Saatnya kepedulian ini dibangun, karena pada dasarnya pemerintah (atau orangtua dalam kiasan tadi) hanyalah pembangun kesadaran serta penyeimbang antar-warga masyarakat melalui aturan-aturan yang dibuatnya, memberikan lebih banyak 'option for the poor' sehingga mereka didorong secepatnya bisa sejahtera. Termasuk kepedulian pada generasi-generasi mendatang untuk ikut merasakan hasil cara kita mengelola kekayaan negara, dalam hal ini sumber daya alam penghasil energi yang jumlahnya makin terbatas. Terlebih hal ini akan memberikan pondasi mental bagi generasi-generasi selanjutnya untuk membangun bangsa yang produktif dan bangga jika kebutuhan hidupnya tidak harus terus menerus disubsidi negara.
Masyarakat juga harus mulai belajar mengenai cara dan dampak mereka mengkonsumsi BBM. Termasuk jika ini berkaitan dengan pola dan gaya hidup. Mereka harus mulai rasional dan diajak berpikir bahwa ada yang salah ketika kita misalnya mereka mampu membeli sepatu merek luar negeri jutaan rupiah sementara bensin yang mereka beli masih bersubsidi.
***
Teknis pembedaan mereka yang layak disubsidi dan tidak layak disubsidi ada banyak tergantung pada batas yang digunakan.

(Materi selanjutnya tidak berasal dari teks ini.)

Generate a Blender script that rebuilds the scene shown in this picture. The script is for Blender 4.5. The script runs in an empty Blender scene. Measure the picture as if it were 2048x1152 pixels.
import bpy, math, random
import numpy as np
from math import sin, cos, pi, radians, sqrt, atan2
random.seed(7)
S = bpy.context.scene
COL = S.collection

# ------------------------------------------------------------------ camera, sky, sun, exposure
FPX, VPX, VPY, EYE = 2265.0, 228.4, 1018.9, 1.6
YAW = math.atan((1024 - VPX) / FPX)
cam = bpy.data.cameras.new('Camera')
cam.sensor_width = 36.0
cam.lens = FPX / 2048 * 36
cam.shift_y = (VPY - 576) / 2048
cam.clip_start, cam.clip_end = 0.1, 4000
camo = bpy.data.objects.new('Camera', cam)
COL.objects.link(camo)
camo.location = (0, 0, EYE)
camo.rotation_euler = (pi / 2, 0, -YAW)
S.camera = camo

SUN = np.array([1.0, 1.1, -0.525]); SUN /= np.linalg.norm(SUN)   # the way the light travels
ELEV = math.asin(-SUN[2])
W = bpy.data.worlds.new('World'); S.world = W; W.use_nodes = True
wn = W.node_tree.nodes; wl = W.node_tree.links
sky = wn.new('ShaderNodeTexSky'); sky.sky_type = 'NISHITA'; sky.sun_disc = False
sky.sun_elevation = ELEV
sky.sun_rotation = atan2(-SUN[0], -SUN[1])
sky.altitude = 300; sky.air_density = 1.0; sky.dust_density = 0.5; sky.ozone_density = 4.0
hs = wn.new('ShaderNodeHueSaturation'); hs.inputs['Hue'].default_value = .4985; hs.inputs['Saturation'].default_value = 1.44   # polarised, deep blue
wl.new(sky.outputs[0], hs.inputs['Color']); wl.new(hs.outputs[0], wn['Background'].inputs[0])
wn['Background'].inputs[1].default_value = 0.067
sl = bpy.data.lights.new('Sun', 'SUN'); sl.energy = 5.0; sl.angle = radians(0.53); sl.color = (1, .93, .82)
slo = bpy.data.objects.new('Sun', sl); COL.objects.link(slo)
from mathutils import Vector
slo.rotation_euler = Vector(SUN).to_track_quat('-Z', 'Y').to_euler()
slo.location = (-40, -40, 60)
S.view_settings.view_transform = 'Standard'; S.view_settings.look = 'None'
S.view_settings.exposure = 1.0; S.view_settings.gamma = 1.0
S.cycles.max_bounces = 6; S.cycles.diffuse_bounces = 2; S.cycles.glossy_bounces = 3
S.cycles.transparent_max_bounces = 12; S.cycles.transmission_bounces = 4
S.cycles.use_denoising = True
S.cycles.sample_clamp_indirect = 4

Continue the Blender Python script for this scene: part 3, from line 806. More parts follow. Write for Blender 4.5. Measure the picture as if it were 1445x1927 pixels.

Wacana juga sudah banyak digulirkan dari pembatasan cc kendaraan, pembatasan tahun, pemasangan perangkat RFID, kartu seperti ide Jokowi, voucher seperti ide Prabowo, dll.
Apapun sistemnya, semua harus dilandasi dengan ketegasan hukum bagi siapapun yang melanggar. Sebuah tantangan tersendiri mengamankan sebuah kebijakan tidak populer, masif, dan berhubungan langsung dengan hajat hidup setiap orang setiap hari, selain tantangan kebanggaan sebagian warga masyarakat ketika bisa melanggar hukum dan tidak ditindak dan tantangan bahwa hukum bisa diarahkan ke siapa yang mampu bayar.
Sungguh ide mengenai revolusi mental mendapatkan tantangannya dalam wacana subsidi BBM ini. Semoga pemerintahan Jokowi-JK bisa mengatasinya.